For some reason, we're really quick to say things like "don't quit your dayjob" and "it's pretty much over for indie developers". We say things like "I would feel terrible if someone would quit their job and fail at indie games because of me". I've seen people who are successful indie developers themselves share those articles and add "yup, mobile is dead" (or whatever) to it. I've seen people as big as Jon Blow bust out series of deterring, don't-even-bother tweets.

I don't know why we're so incredibly ok with destroying dreams. 

For me personally, it's annoying. I read the articles, I see the tweets, I can dismiss it all by looking at my bank account. For someone who's interested in making games, it can be potentially devastating. I know that might sound overly dramatic, but goddamnit, indiepocalypse, you simply don't KNOW if someone will fail. 

I mean, it's perfectly fine to make sure people are aware of risks, challenges, difficulties. It's good to be cautious. But let it end there.

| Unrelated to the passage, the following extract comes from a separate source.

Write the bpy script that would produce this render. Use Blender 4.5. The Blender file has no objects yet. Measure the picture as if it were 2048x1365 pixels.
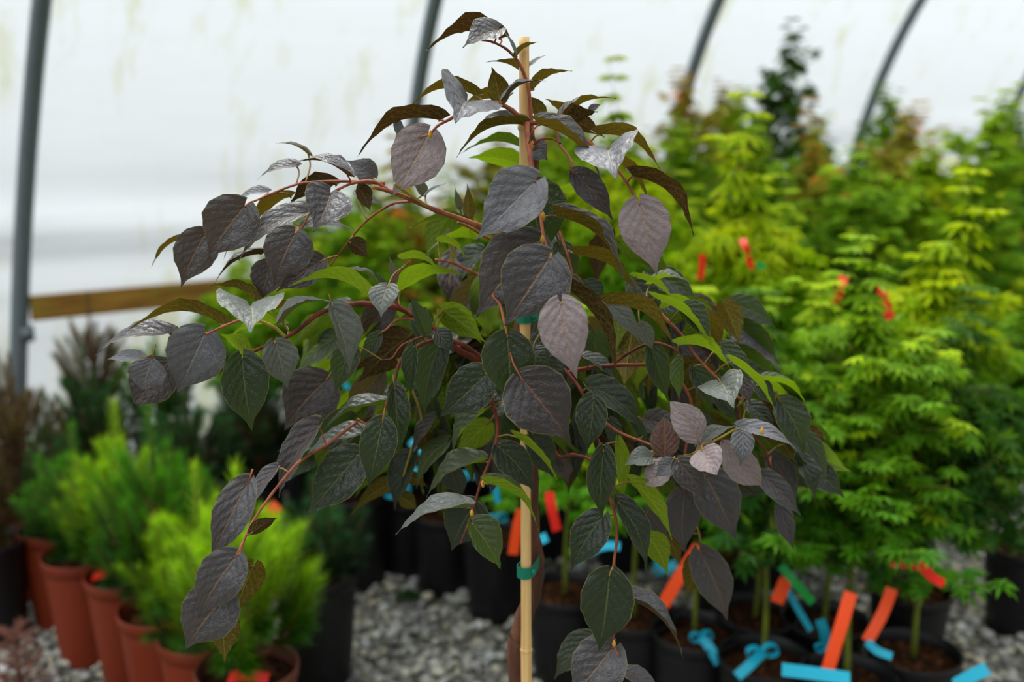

Also talk about your successes, share your insights, minimise their troubles where you can. Allow people to make their own decisions, and fucking inspire them. 

Earlier this week someone asked me why I make games, and I wrote this in response:

What I do means the world to me, and I mean that in every way possible. Creatively, emotionally, financially, I've never been happier than I am right now. Making indie games is responsible for that, and the idea that we're trying to keep that away from people because "it's not easy" breaks my fucking heart.

Because fucking EVERYTHING is hard. Life is hard! But you don't know if you can do it until you try. And if you want to try, you should. I want you to want to try. If you try and fail, so be it. 

But you don't HAVE to fail. It's not a GIVEN.

And I think we can afford to say that a little more often than we do right now.